A partire dalle riforme di Deng lo stato centrale cinese ha impiegato ingenti somme di capitali per specializzare tre differenti aree localizzate del paese nel settore delle esportazioni. Questi tre distretti sono negli anni novanta divenuti il motore con il quale l’economia della Cina si è affermata come leader nel settore dell’export a livello mondiale.

Ognuno di questi tre grandi complessi d’esportazione è stato costruito con una propria precisa specializzazione: l’area del delta del fiume delle Perle pensata come area manifatturiera ad alta intensità di lavoro copre quel segmento di mercato di prodotti made in Cina relativi all’oggettistica o all’abbigliamento, quella categoria di esportazioni cinesi distribuite in U.S.A da Wall-Mart tanto per citare l’esempio di significativo. Una seconda area è quella del delta di fiume Yangze, specializzata in produzioni ad alta intensità di capitale come automobili, semi-conduttori, telefoni cellulari e computer. La terza invece è stata costruita come una sorta di Silicon Valley del made in Cina ed è situata nella Zhongguan Cun, vicino a Pechino. In quest’area il governo cinese interviene direttamente forzando tra università, imprese e banche di stato per far progredire lo sviluppo nel settore delle tecnologie dell’informazione. Queste tre distretti industriali pensati e sviluppatisi grazie all’intervento diretto dello stato centrale sono forse le uniche vere e proprie aree in cui l’economia made in Cina si è dimostrata permeabile rispetto al sistema liberista internazionale. I grandi investimenti esteri si concentrano in questi tre distretti ed anche i più solidi rapporti tra le  multinazionali, che ormai si pongono come complessi vettori di distribuzione globale e il settore manifatturiero cinese avvengono proprio qui.

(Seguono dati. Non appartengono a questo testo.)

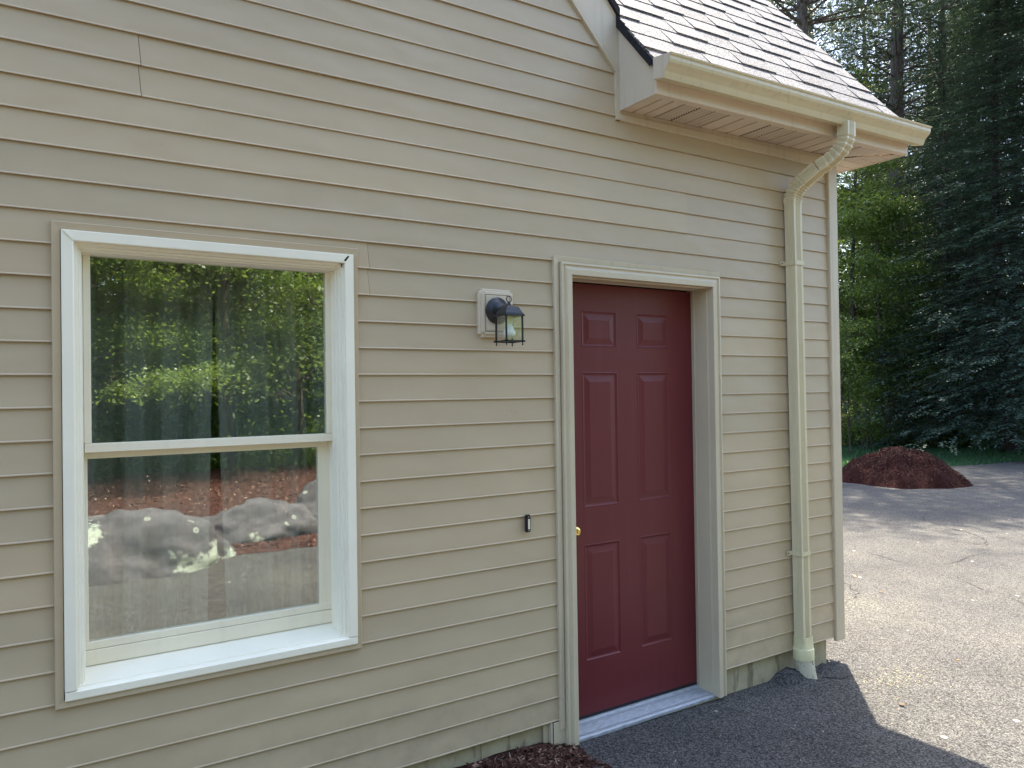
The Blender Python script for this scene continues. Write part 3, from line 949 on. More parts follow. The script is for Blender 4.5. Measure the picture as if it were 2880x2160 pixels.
# soffit panels: three ribs each; vented and plain alternate
def soffit_panel(x0, x1, vent):
    mb = MB()
    n = 3
    pr = []
    wd = (x1 - x0) / n
    for i in range(n):
        a = x0 + i * wd
        pr += [(a, 0.012), (a + 0.011, 0.012), (a + 0.016, 0.0), (a + wd - 0.0005, 0.0)]
    rs = []
    for y in (-0.003, YF + 0.022):
        rs.append([(x, y, SZ + 0.003 + h + ez(x)) for x, h in pr])
    mb.rings(rs, False, False)
    mb.build('soffit_panel', 'soffit_vent' if vent else 'soffit', house)
x = XE0 + 0.005
pat = [0, 1, 0, 1, 0, 1, 0]
wds = [0.215, 0.305, 0.305, 0.305, 0.305, 0.254, 0.0]
for v_, wd in zip(pat, wds):
    if wd > 0: soffit_panel(x, x + wd, v_)
    x += wd
xm = x   # mitre: diagonal strip, then the panels of the side return
mb = MB()
zt_ = lambda x_: SZ + 0.001 + ez(x_)
mb.face([(xm, -0.003, zt_(xm)), (xm + 0.02, -0.003, zt_(xm)), (XE1, YF + 0.022, zt_(XE1)), (XE1 - 0.02, YF + 0.022, zt_(XE1))])
mb.build('mitre_strip', 'soffit', house)
mb = MB()
mb.face([(xm, -0.003, zt_(xm) + .006), (XE1 - 0.02, YF + 0.022, zt_(XE1) + .006), (xm, YF + 0.022, zt_(xm) + .006)])
mb.build('soffit_panel', 'soffit_vent', house)
yv = YF + 0.03
while yv < 1.0:
    y2 = min(yv + 0.075, 1.0)
    mb = MB()
    def xl(y): return max(4.07, min(XE1, xm + 0.02 + (XE1 - xm - 0.02) * (0 - y) / (-YF))) if y < 0 else 4.07
    mb.face([(xl(yv), yv, zt_(4.2) + 0.014), (XE1, yv, zt_(4.2) + 0.014), (XE1, yv + 0.008, zt_(4.2)), (xl(yv + .008), yv + 0.008, zt_(4.2))])
    mb.face([(xl(yv + .008), yv + 0.008, zt_(4.2)), (XE1, yv + 0.008, zt_(4.2)), (XE1, y2, zt_(4.2)), (xl(y2), y2, zt_(4.2))])
    mb.build('soffit_panel', 'soffit_vent' if yv < -0.05 else 'soffit', house)
    yv = y2
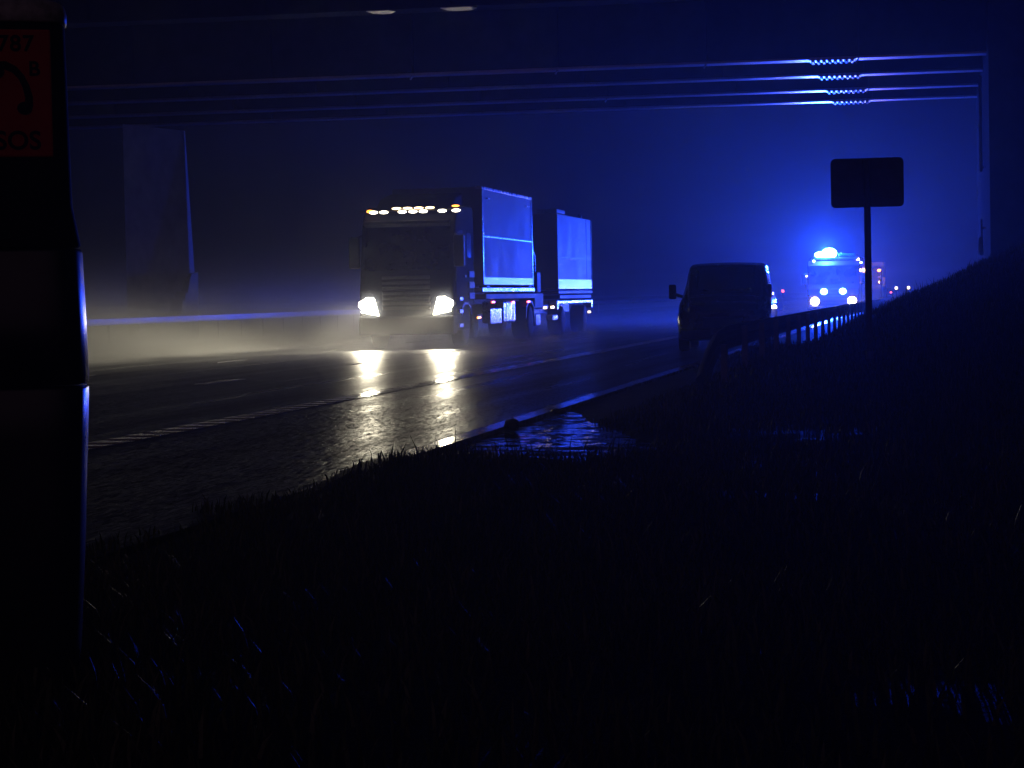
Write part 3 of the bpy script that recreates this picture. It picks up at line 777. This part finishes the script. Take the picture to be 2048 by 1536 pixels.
warning_lamp((-1.72, 150, terrain(-1.72, 150)), M['lampwarm'], max(.5, 1.34-terrain(-1.72, 150)), 'pale warning lamp beyond the lorry, nearer to the dark bank')

# ------------------------------------------------------------------ air
def haze():
    m = bpy.data.materials.new('haze_air'); m.use_nodes = True; nt = m.node_tree; nt.nodes.clear()
    o = N(nt, 'ShaderNodeOutputMaterial'); v = N(nt, 'ShaderNodeVolumePrincipled')
    v.inputs['Color'].default_value = (.9, .9, .92, 1); v.inputs['Density'].default_value = .00122; v.inputs['Anisotropy'].default_value = .78
    nt.links.new(v.outputs[0], o.inputs['Volume'])
    tag(MB().box(-920, 920, -70, 1210, -1.4, 11).build('haze', m), 'rain haze filling the night air', kind='stuff')
    # spray thrown up round the lorry
    m = bpy.data.materials.new('spray_air'); m.use_nodes = True; nt = m.node_tree; nt.nodes.clear()
    o = N(nt, 'ShaderNodeOutputMaterial'); v = N(nt, 'ShaderNodeVolumePrincipled')
    v.inputs['Color'].default_value = (.9, .9, .9, 1); v.inputs['Anisotropy'].default_value = .3
    tc = N(nt, 'ShaderNodeTexCoord'); sp = N(nt, 'ShaderNodeSeparateXYZ'); nt.links.new(tc.outputs['Object'], sp.inputs[0])
    n = N(nt, 'ShaderNodeTexNoise'); n.inputs['Scale'].default_value = .35; n.inputs['Detail'].default_value = 3
    nt.links.new(tc.outputs['Object'], n.inputs[0])
    def mul(a, b_):
        q = N(nt, 'ShaderNodeMath', operation='MULTIPLY')
        nt.links.new(a, q.inputs[0])
        if isinstance(b_, (int, float)): q.inputs[1].default_value = b_
        else: nt.links.new(b_, q.inputs[1])
        return q.outputs[0]
    e = N(nt, 'ShaderNodeMath', operation='EXPONENT'); nt.links.new(mul(sp.outputs[2], -1/.40), e.inputs[0])
    def sstep(v_, a, b_):
        q = N(nt, 'ShaderNodeMapRange', interpolation_type='SMOOTHSTEP'); q.inputs[1].default_value = a; q.inputs[2].default_value = b_
        nt.links.new(v_, q.inputs[0]); return q.outputs[0]
    d = mul(e.outputs[0], maprange(nt, n.outputs['Fac'], .32, .68, .15, 1.3))
    px_ = maprange(nt, sp.outputs[0], -15.5, -19.5, .10, 2.4)
    q = N(nt, 'ShaderNodeMath', operation='MAXIMUM'); nt.links.new(px_, q.inputs[0]); nt.links.new(mul(sstep(sp.outputs[1], 60, 72), .22), q.inputs[1])
    d = mul(d, q.outputs[0])
    d = mul(d, sstep(sp.outputs[1], 36, 45)); d = mul(d, sstep(sp.outputs[1], 108, 80))
    d = mul(d, sstep(sp.outputs[0], -6.0, -8.5)); d = mul(d, sstep(sp.outputs[0], -30, -25)); d = mul(d, sstep(sp.outputs[2], 4.0, 2.5))
    nt.links.new(mul(d, .55), v.inputs['Density']); nt.links.new(v.outputs[0], o.inputs['Volume'])
    m.cycles.volume_step_rate = .1
    tag(MB().box(-30, -6.0, 36, 108, .05, 4.0).build('haze', m), 'bright spray thrown up round the oncoming lorry', kind='stuff')
haze()

# ------------------------------------------------------------------ night sky
w = bpy.data.worlds.new('World'); sc.world = w; w.use_nodes = True; nt = w.node_tree
bg = nt.nodes['Background']; tc = N(nt, 'ShaderNodeTexCoord'); sp = N(nt, 'ShaderNodeSeparateXYZ')
nt.links.new(tc.outputs['Generated'], sp.inputs[0])
# darkest ahead, an added, unseen glow behind the camera fills plate and pier
rp = ramp(nt, maprange(nt, sp.outputs[1], -1, 1, 0, 1), [(.0, (.019, .010, .015)), (.4, (.0008, .0009, .002)), (1, (.0006, .0007, .003))])
nt.links.new(rp, bg.inputs['Color']); bg.inputs['Strength'].default_value = 1

# ------------------------------------------------------------------ camera
cam = bpy.data.cameras.new('camera'); co = bpy.data.objects.new('camera', cam); C.objects.link(co); sc.camera = co
cam.sensor_width = 36; cam.lens = 36*4557/2048; cam.clip_end = 3000; cam.clip_start = .05
co.matrix_world = Matrix.Translation((0, 0, 1.25)) @ Matrix.Rotation(R(10.56612), 4, 'Z') @ Matrix.Rotation(R(90-2.18695), 4, 'X') @ Matrix.Rotation(-.02, 4, 'Z')
sc.view_settings.view_transform = 'Standard'; sc.view_settings.look = 'None'
sc.view_settings.exposure = 0; sc.view_settings.gamma = 1
cy = sc.cycles
cy.max_bounces = 6; cy.diffuse_bounces = 2; cy.glossy_bounces = 3; cy.transmission_bounces = 2; cy.volume_bounces = 0
cy.sample_clamp_indirect = 2; cy.sample_clamp_direct = 0
cy.use_denoising = True; cy.use_adaptive_sampling = True; cy.adaptive_threshold = .01
cy.caustics_reflective = False; cy.caustics_refractive = False
cy.volume_max_steps = 256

In definitiva pare che la Cina abbia intrapreso una via tutta specifica alla sviluppo economico che si discosta non di poco rispetto al modello liberista legato all’economia di mercato. La via delle riforme di Deng più che una graduale apertura al liberismo rappresentano piuttosto l’inizio di un cammino specifico di sviluppo. Infatti nonostante le aperture all’iniziativa economica privata, l’intervento pubblico mirato al controllo e all’indirizzo dello sviluppo continuano a ricoprire un ruolo sostanziale nel panorama della Cina attuale.

Grazie alla dimensione continentale e all’immensa popolazione del paese, queste politiche hanno consentito al governo cinese di combinare i vantaggi dell’industrializzazione orientata all’esportazione, ampiamente integrata dall’investimento estero, con i vantaggi di un’economia nazionale auto-centrata informalmente protetta da lingue, usanze, istituzioni locali e reti di rapporti accessibili agli stranieri soltanto attraverso intermediari locali.

La riprova di questo rapporto contraddittorio con un sistema di libero mercato appaiono infine tutte le problematiche di natura sociale legate all’industrializzazione e all’avvento della società dei consumi. Questo tema ampiamente discusso in occidente, ricorda più da vicino quello delle contraddizioni sorte, proprio in un sistema economico di tipo pianificato come quello dell’Unione Sovietica.